#if vs #ifndef vs #ifdef

amanuel2 picture amanuel2 · May 7, 2016 · Viewed 9.6k times · Source

My problem is first of all, understanding #ifndef and #ifdef. I also want to understand the difference between #if, #ifndef , and #ifdef. I understand that #if is basically an if statement. For example:

#include<iostream>
#define LINUX_GRAPHICS 011x101

int main(){
 long Compare = LINUX_GRAPHICS;
 #if Compare == LINUX_GRAPHICS
   std::cout << "True" << std::endl;
 #endif
}

But the others, although I read about them I can't comprehend. They also seem like very similar terms, but I doubt they work similarly. Help would be greatly appreciated.

Answer

πάντα ῥεῖ picture πάντα ῥεῖ · May 7, 2016

#if doesn't have any notion about Compare or the value it contains, so it probably doesn't do what you intend.

Remember the preprocessor does plain text replacement.

The statement will expand as seen from #if as

#if Compare == 011x101

and being expanded as

#if 0 == 011x101

which certainly won't yield true at the preprocessing stage.

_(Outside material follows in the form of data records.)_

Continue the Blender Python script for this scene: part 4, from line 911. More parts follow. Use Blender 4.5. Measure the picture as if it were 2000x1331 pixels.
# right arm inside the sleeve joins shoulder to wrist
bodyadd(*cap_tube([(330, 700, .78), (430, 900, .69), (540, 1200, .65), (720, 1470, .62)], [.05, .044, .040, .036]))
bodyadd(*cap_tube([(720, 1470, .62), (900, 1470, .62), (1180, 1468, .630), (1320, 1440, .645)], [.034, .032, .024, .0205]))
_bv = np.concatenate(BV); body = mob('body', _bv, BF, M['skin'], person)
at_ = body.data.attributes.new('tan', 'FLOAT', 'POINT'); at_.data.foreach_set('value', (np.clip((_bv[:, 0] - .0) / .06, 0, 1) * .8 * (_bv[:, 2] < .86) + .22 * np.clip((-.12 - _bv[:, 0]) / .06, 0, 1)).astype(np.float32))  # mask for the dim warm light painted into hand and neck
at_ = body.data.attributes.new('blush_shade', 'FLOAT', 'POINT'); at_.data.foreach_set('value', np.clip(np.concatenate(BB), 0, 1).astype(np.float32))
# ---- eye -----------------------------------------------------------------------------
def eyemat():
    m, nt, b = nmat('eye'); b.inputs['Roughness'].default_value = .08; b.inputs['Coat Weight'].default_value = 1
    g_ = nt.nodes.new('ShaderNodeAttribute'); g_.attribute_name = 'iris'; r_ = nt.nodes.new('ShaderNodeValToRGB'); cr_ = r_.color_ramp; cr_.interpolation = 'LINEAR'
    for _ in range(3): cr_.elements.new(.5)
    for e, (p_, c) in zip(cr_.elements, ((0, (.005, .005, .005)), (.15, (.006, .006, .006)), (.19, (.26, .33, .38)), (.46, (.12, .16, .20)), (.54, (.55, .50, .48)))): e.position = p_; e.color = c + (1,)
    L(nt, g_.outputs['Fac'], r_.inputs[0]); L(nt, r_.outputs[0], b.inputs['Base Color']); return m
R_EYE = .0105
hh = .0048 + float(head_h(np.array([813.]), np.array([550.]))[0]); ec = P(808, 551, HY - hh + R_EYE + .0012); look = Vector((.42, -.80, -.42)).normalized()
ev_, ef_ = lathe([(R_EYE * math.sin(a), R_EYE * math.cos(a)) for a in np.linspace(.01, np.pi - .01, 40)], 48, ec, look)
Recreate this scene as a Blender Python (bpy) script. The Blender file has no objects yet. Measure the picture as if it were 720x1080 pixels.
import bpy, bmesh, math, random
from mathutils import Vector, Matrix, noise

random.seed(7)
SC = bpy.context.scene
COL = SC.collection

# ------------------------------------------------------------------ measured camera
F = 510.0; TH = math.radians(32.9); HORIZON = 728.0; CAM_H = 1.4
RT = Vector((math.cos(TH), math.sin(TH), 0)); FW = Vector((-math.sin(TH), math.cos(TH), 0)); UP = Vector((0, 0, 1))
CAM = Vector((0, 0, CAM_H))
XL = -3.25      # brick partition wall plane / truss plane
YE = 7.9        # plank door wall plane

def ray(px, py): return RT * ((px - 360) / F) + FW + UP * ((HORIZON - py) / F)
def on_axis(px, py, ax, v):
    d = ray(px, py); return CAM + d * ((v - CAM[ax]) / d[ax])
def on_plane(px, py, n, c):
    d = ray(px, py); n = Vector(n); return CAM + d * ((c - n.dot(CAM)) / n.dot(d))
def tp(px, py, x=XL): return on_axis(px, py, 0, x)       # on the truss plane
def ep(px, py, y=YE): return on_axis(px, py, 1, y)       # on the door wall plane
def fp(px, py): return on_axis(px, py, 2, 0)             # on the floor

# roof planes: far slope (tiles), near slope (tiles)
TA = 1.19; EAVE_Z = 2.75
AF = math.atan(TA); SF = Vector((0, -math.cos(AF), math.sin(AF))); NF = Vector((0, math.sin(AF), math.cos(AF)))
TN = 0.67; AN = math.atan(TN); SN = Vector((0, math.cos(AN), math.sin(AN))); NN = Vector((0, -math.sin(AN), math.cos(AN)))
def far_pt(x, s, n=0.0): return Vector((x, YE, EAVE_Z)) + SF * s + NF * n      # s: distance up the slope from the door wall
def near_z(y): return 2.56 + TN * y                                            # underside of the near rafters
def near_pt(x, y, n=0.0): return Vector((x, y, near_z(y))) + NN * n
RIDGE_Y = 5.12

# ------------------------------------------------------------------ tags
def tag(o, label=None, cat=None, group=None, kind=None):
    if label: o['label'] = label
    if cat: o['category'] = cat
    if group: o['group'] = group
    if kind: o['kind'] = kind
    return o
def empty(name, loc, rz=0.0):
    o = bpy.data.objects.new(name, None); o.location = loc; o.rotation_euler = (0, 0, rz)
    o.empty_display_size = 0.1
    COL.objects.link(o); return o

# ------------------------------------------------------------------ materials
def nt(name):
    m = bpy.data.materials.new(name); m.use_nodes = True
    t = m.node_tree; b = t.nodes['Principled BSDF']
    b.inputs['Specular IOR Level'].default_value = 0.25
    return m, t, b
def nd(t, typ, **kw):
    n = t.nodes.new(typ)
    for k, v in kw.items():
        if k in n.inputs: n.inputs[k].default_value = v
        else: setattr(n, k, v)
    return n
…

The #ifdef and #ifndef directives check if a preprocessor symbol was #define'd at all, either using that (<--) preprocessor directive, or your compilers preprocessor option (most commonly -D<preprocessor-symbol>).
These don't care if the preprocessor symbol carries an empty value or something. A simple

#define MY_CONDITION

or

-DMY_CONDITION

is enough to satisfy

#ifdef MY_CONDITION

to expand the text coming afterwards (or hide it with #ifndef).


The Compare declaration isn't a preprocessor symbol and can't be used reasonably with #ifdef or #ifndef either.